-- START Task material --

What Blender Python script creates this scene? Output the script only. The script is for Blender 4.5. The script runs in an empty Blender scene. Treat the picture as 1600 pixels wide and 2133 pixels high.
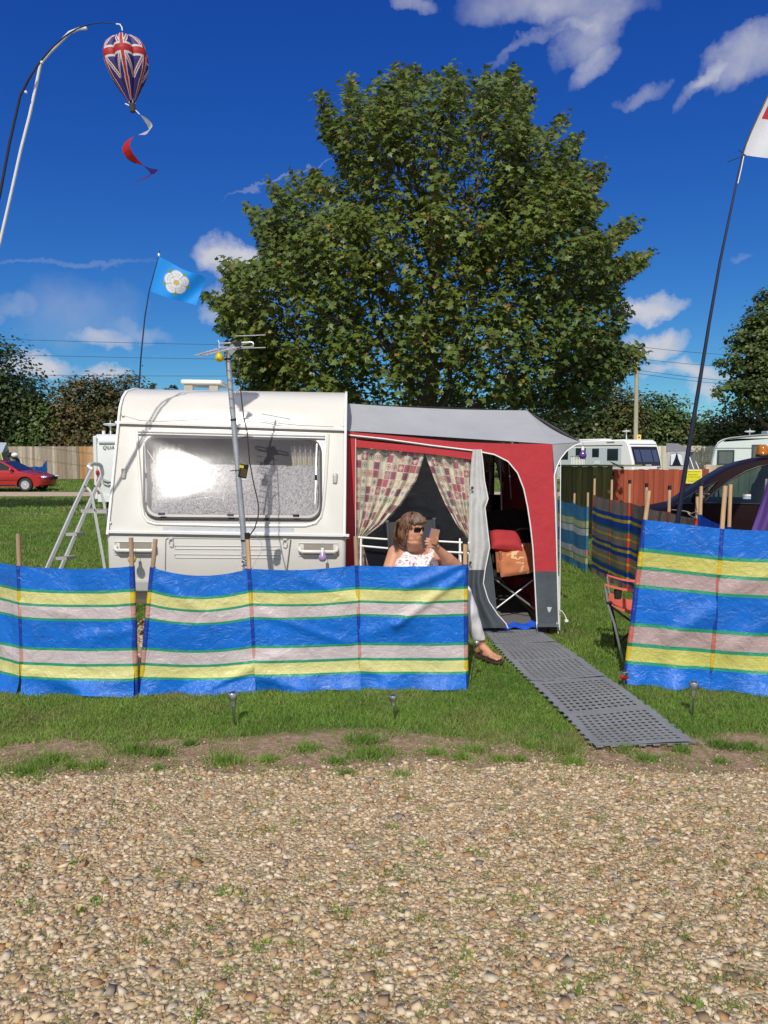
import bpy, math, random
import numpy as np
from mathutils import Vector as V, Matrix, noise as mnoise
from mathutils.geometry import tessellate_polygon
R = math.radians
S = bpy.context.scene
C = S.collection
random.seed(5)
rng = np.random.default_rng(11)

# ------------------------------------------------------------------ camera
FPX, CX, CY, EYE = 1560.0, 800.0, 1066.5, 1.70
PITCH = math.atan(121.5 / FPX)
cd = bpy.data.cameras.new('camera')
cam = bpy.data.objects.new('camera', cd)
C.objects.link(cam)
cam.location = (0, 0, EYE)
cam.rotation_euler = (math.pi / 2 - PITCH, 0, 0)
cd.sensor_fit = 'VERTICAL'
cd.sensor_height = 24.0
cd.lens = 24.0 * FPX / 2133.0
cd.clip_start, cd.clip_end = 0.05, 3000
S.camera = cam
S.view_settings.view_transform = 'Standard'
S.view_settings.look = 'None'
S.view_settings.exposure = 0.0
S.view_settings.gamma = 1.0
S.view_settings.use_curve_mapping = False
CP, SP = math.cos(PITCH), math.sin(PITCH)

def ray(x, y):
    r, u = (x - CX) / FPX, (CY - y) / FPX
    return V((r, CP + u * SP, -SP + u * CP))
def P(x, y, Y):                       # the point at distance Y seen at photo pixel x, y
    d = ray(x, y)
    return V((0, 0, EYE)) + d * (Y / d.y)
def G(x, y, z=0.0):                   # the point at height z seen at photo pixel x, y
    d = ray(x, y)
    return V((0, 0, EYE)) + d * ((z - EYE) / d.z)

# ------------------------------------------------------------------ sun and sky
SUN_EL, SUN_AZ = R(43.5), R(9.5)       # behind the camera, a little to its left
to_sun = V((-math.sin(SUN_AZ) * math.cos(SUN_EL), -math.cos(SUN_AZ) * math.cos(SUN_EL), math.sin(SUN_EL)))
sd = bpy.data.lights.new('sun', 'SUN')
sd.energy = 3.7
sd.angle = R(0.5)
sd.color = (1.0, 0.95, 0.87)
so = bpy.data.objects.new('sun', sd)
C.objects.link(so)
so.rotation_euler = to_sun.to_track_quat('Z', 'Y').to_euler()

W = bpy.data.worlds.new('World')
S.world = W
W.use_nodes = True
wn, wl = W.node_tree.nodes, W.node_tree.links
wn.clear()
def wnode(t, **k):
    n = wn.new(t)
    for a, b in k.items():
        setattr(n, a, b)
    return n
def wmath(op, a, b=None, c=None):
    n = wnode('ShaderNodeMath', operation=op)
    for i, q in enumerate((a, b, c)):
        if q is None: continue
        if isinstance(q, (int, float)): n.inputs[i].default_value = q
        else: wl.new(q, n.inputs[i])
    return n.outputs[0]
sky = wnode('ShaderNodeTexSky', sky_type='NISHITA')
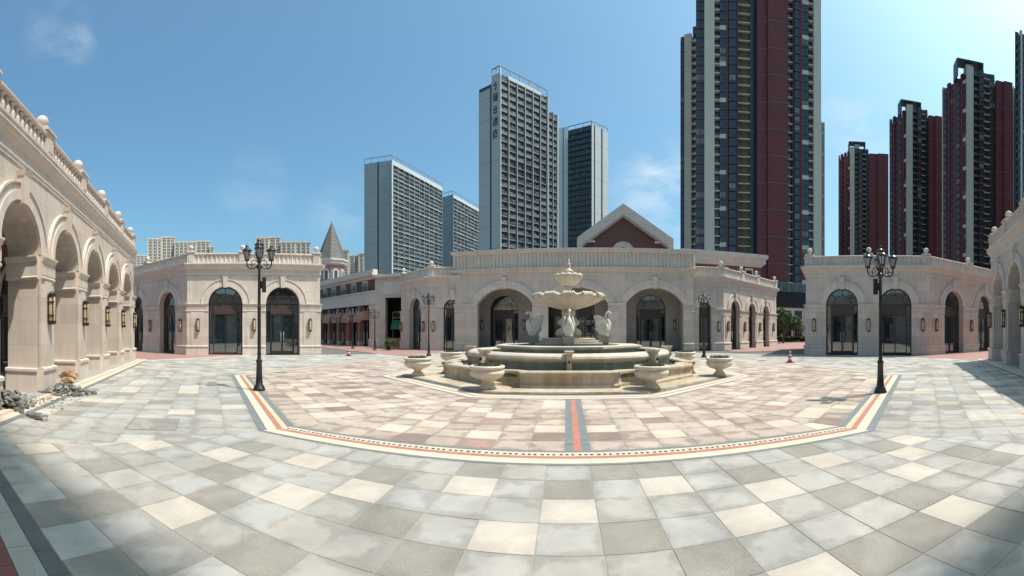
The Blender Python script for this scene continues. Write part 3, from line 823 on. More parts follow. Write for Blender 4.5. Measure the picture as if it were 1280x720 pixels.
mb = MB(); mb.sweep(corn_prof(6.05, 6.62), 0, L, 'stone_trim', 1, 1); mb.build('cornice', b, X)
mb = MB(); mb.box(-.10, L + .10, -.10, .5, 6.62, 7.85, 'stone')
n = int(L / .30)
for i in range(n + 1):
    xx = L * i / n; mb.mesh([(xx - .10, -.10, 6.64), (xx - .05, -.165, 6.64), (xx + .05, -.165, 6.64), (xx + .10, -.10, 6.64), (xx - .10, -.10, 7.80), (xx - .05, -.165, 7.80), (xx + .05, -.165, 7.80), (xx + .10, -.10, 7.80)],
            [(0, 1, 5, 4), (1, 2, 6, 5), (2, 3, 7, 6)], 'stone_trim')
mb.build('parapet_panel', b, X)
mb = MB(); mb.sweep([(-.5, 7.80), (.16, 7.80), (.22, 7.88), (.30, 7.92), (.30, 8.02), (.34, 8.05), (.34, 8.12), (-.5, 8.12)], 0, L, 'stone_trim', 1, 1); mb.build('coping', b, X)
# porch interior: inner wall with arched doors
q2 = q0 + Vector((.057, 1)).normalized() * 3.0; q3 = q1 + Vector((.057, 1)).normalized() * 3.0
Li = (q3 - q2).length
iops = [((along(a, q2, q3) + along(c, q2, q3)) / 2, (along(c, q2, q3) - along(a, q2, q3)) / 2) for a, c in ((612.8, 648), (681, 707), (719, 743), (795, 832))]
iops = [(x, h, 3.45 if h > 1 else 3.6, h, arch_pts) for x, h in iops]
Xi = T(q2.x, q2.y, 0, math.atan2((q3 - q2).y, (q3 - q2).x))
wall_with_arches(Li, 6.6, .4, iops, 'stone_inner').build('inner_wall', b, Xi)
for i, (x, h, zs, r, fn) in enumerate(iops):
    def av(mb): ring_band(mb, fn(0, h - .01, zs, r - .01), fn(0, h + .22, zs, r + .22), -.07, .02, 'stone_inner')
    mb = MB(); av(mb); mb.build('archivolt', b, Xi @ Matrix.Translation((x, 0, 0)))
    shopfront(b, Xi @ Matrix.Translation((x, .12, 0)), h, zs, r, fn, 1 if i != 1 else 0)
for px in (603, 655, 763, 843): make_sconce(b, Xi @ Matrix.Translation((along(px, q2, q3), -.03, 2.15)))
for k, (x0, x1) in enumerate([(p[0], p[1]) for p in prs]):       # cross walls behind the piers, half depth pilasters
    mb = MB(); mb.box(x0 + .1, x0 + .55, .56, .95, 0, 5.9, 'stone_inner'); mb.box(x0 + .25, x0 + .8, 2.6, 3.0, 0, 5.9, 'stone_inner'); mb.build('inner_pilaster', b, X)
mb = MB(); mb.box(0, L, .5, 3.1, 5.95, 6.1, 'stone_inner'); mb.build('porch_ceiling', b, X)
for xx in (0, L - .5): mb = MB(); mb.box(xx + .01, xx + .49, .55, 3.0, 0, 6.6, 'stone'); mb.build('porch_side', b, X)
mb = MB(); mb.box(0, L, .4, 8, 7.4, 7.6, 'roofing'); mb.build('roof', b, X)
for x0, x1, y0, y1 in ((-.1, .4, .5, 8), (L - .4, L + .1, .5, 8), (-.1, L + .1, 7.5, 8)):
    mb = MB(); mb.box(x0, x1, y0, y1, 6.3, 8.0, 'stone'); mb.build('upper_wall', b, X)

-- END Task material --

Set exercise
Reproduce the material above exactly, first line through the line that contains "rng = np.random.default_rng(11)", minus the pictures.

The output
What Blender Python script creates this scene? Output the script only. The script is for Blender 4.5. The script runs in an empty Blender scene. Treat the picture as 1600 pixels wide and 2133 pixels high.
import bpy, math, random
import numpy as np
from mathutils import Vector as V, Matrix, noise as mnoise
from mathutils.geometry import tessellate_polygon
R = math.radians
S = bpy.context.scene
C = S.collection
random.seed(5)
rng = np.random.default_rng(11)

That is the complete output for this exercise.